- [BRIEF]: Copy out every line of the data exactly.

- [COLLECTED MATERIAL]:
------------
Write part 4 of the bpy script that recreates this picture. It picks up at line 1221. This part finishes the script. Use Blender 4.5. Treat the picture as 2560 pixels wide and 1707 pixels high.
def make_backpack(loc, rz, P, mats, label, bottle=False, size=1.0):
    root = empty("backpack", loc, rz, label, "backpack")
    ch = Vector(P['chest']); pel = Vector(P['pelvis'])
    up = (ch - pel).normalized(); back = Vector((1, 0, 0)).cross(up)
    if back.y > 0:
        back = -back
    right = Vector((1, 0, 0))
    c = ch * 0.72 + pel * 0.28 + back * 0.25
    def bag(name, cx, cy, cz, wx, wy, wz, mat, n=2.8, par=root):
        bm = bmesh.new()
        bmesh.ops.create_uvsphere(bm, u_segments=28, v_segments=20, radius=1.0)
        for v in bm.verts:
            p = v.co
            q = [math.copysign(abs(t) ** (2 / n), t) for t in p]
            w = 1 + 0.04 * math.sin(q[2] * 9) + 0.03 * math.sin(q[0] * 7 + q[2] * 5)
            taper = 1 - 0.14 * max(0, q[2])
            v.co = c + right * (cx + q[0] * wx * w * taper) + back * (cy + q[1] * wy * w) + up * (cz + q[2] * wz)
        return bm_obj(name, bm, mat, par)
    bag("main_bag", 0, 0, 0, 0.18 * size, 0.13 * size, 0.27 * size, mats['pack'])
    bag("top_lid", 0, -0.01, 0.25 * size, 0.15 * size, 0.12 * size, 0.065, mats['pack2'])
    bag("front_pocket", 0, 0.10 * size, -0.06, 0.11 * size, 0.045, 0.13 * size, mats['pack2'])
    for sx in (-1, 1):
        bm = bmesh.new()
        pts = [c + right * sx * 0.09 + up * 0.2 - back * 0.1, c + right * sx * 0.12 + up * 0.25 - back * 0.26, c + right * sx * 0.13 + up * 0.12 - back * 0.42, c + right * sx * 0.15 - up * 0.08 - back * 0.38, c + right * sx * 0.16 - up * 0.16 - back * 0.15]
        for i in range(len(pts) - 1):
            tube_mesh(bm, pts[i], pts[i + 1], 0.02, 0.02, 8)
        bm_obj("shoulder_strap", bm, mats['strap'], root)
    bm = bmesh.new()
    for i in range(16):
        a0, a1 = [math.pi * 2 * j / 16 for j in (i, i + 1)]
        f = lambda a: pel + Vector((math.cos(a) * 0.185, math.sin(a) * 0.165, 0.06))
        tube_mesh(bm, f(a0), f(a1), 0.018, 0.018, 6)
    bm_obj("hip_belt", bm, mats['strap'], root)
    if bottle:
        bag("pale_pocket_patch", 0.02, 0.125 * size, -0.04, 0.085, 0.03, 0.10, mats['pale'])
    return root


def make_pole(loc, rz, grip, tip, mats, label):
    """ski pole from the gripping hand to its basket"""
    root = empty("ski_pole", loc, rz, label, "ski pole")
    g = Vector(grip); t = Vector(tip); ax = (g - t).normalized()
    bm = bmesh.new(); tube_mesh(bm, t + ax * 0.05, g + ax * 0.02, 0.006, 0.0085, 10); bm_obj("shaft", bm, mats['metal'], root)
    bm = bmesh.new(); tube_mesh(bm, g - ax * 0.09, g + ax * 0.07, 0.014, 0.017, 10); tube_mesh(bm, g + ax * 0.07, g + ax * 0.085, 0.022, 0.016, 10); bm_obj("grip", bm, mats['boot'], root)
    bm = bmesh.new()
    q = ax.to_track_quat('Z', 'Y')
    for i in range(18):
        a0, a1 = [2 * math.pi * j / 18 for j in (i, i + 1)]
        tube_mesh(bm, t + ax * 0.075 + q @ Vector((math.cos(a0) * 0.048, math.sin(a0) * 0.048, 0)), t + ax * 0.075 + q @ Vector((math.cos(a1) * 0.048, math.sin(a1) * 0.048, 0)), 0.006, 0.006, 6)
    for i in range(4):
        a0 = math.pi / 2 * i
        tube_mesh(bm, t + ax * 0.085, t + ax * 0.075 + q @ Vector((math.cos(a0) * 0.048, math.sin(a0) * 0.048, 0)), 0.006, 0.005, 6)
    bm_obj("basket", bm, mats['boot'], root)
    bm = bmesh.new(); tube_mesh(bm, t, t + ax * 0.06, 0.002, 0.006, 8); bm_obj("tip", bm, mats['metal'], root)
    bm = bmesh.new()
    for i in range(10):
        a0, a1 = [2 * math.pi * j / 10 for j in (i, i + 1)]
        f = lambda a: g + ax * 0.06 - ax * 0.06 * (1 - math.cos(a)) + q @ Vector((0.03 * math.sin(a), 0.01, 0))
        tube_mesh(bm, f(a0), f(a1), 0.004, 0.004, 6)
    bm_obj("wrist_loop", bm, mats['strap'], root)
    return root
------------
- [ANSWER FOR THE TASK]:
Write part 4 of the bpy script that recreates this picture. It picks up at line 1221. This part finishes the script. Use Blender 4.5. Treat the picture as 2560 pixels wide and 1707 pixels high.
def make_backpack(loc, rz, P, mats, label, bottle=False, size=1.0):
    root = empty("backpack", loc, rz, label, "backpack")
    ch = Vector(P['chest']); pel = Vector(P['pelvis'])
    up = (ch - pel).normalized(); back = Vector((1, 0, 0)).cross(up)
    if back.y > 0:
        back = -back
    right = Vector((1, 0, 0))
    c = ch * 0.72 + pel * 0.28 + back * 0.25
    def bag(name, cx, cy, cz, wx, wy, wz, mat, n=2.8, par=root):
        bm = bmesh.new()
        bmesh.ops.create_uvsphere(bm, u_segments=28, v_segments=20, radius=1.0)
        for v in bm.verts:
            p = v.co
            q = [math.copysign(abs(t) ** (2 / n), t) for t in p]
            w = 1 + 0.04 * math.sin(q[2] * 9) + 0.03 * math.sin(q[0] * 7 + q[2] * 5)
            taper = 1 - 0.14 * max(0, q[2])
            v.co = c + right * (cx + q[0] * wx * w * taper) + back * (cy + q[1] * wy * w) + up * (cz + q[2] * wz)
        return bm_obj(name, bm, mat, par)
    bag("main_bag", 0, 0, 0, 0.18 * size, 0.13 * size, 0.27 * size, mats['pack'])
    bag("top_lid", 0, -0.01, 0.25 * size, 0.15 * size, 0.12 * size, 0.065, mats['pack2'])
    bag("front_pocket", 0, 0.10 * size, -0.06, 0.11 * size, 0.045, 0.13 * size, mats['pack2'])
    for sx in (-1, 1):
        bm = bmesh.new()
        pts = [c + right * sx * 0.09 + up * 0.2 - back * 0.1, c + right * sx * 0.12 + up * 0.25 - back * 0.26, c + right * sx * 0.13 + up * 0.12 - back * 0.42, c + right * sx * 0.15 - up * 0.08 - back * 0.38, c + right * sx * 0.16 - up * 0.16 - back * 0.15]
        for i in range(len(pts) - 1):
            tube_mesh(bm, pts[i], pts[i + 1], 0.02, 0.02, 8)
        bm_obj("shoulder_strap", bm, mats['strap'], root)
    bm = bmesh.new()
    for i in range(16):
        a0, a1 = [math.pi * 2 * j / 16 for j in (i, i + 1)]
        f = lambda a: pel + Vector((math.cos(a) * 0.185, math.sin(a) * 0.165, 0.06))
        tube_mesh(bm, f(a0), f(a1), 0.018, 0.018, 6)
    bm_obj("hip_belt", bm, mats['strap'], root)
    if bottle:
        bag("pale_pocket_patch", 0.02, 0.125 * size, -0.04, 0.085, 0.03, 0.10, mats['pale'])
    return root


def make_pole(loc, rz, grip, tip, mats, label):
    """ski pole from the gripping hand to its basket"""
    root = empty("ski_pole", loc, rz, label, "ski pole")
    g = Vector(grip); t = Vector(tip); ax = (g - t).normalized()
    bm = bmesh.new(); tube_mesh(bm, t + ax * 0.05, g + ax * 0.02, 0.006, 0.0085, 10); bm_obj("shaft", bm, mats['metal'], root)
    bm = bmesh.new(); tube_mesh(bm, g - ax * 0.09, g + ax * 0.07, 0.014, 0.017, 10); tube_mesh(bm, g + ax * 0.07, g + ax * 0.085, 0.022, 0.016, 10); bm_obj("grip", bm, mats['boot'], root)
    bm = bmesh.new()
    q = ax.to_track_quat('Z', 'Y')
    for i in range(18):
        a0, a1 = [2 * math.pi * j / 18 for j in (i, i + 1)]
        tube_mesh(bm, t + ax * 0.075 + q @ Vector((math.cos(a0) * 0.048, math.sin(a0) * 0.048, 0)), t + ax * 0.075 + q @ Vector((math.cos(a1) * 0.048, math.sin(a1) * 0.048, 0)), 0.006, 0.006, 6)
    for i in range(4):
        a0 = math.pi / 2 * i
        tube_mesh(bm, t + ax * 0.085, t + ax * 0.075 + q @ Vector((math.cos(a0) * 0.048, math.sin(a0) * 0.048, 0)), 0.006, 0.005, 6)
    bm_obj("basket", bm, mats['boot'], root)
    bm = bmesh.new(); tube_mesh(bm, t, t + ax * 0.06, 0.002, 0.006, 8); bm_obj("tip", bm, mats['metal'], root)
    bm = bmesh.new()
    for i in range(10):
        a0, a1 = [2 * math.pi * j / 10 for j in (i, i + 1)]
        f = lambda a: g + ax * 0.06 - ax * 0.06 * (1 - math.cos(a)) + q @ Vector((0.03 * math.sin(a), 0.01, 0))
        tube_mesh(bm, f(a0), f(a1), 0.004, 0.004, 6)
    bm_obj("wrist_loop", bm, mats['strap'], root)
    return root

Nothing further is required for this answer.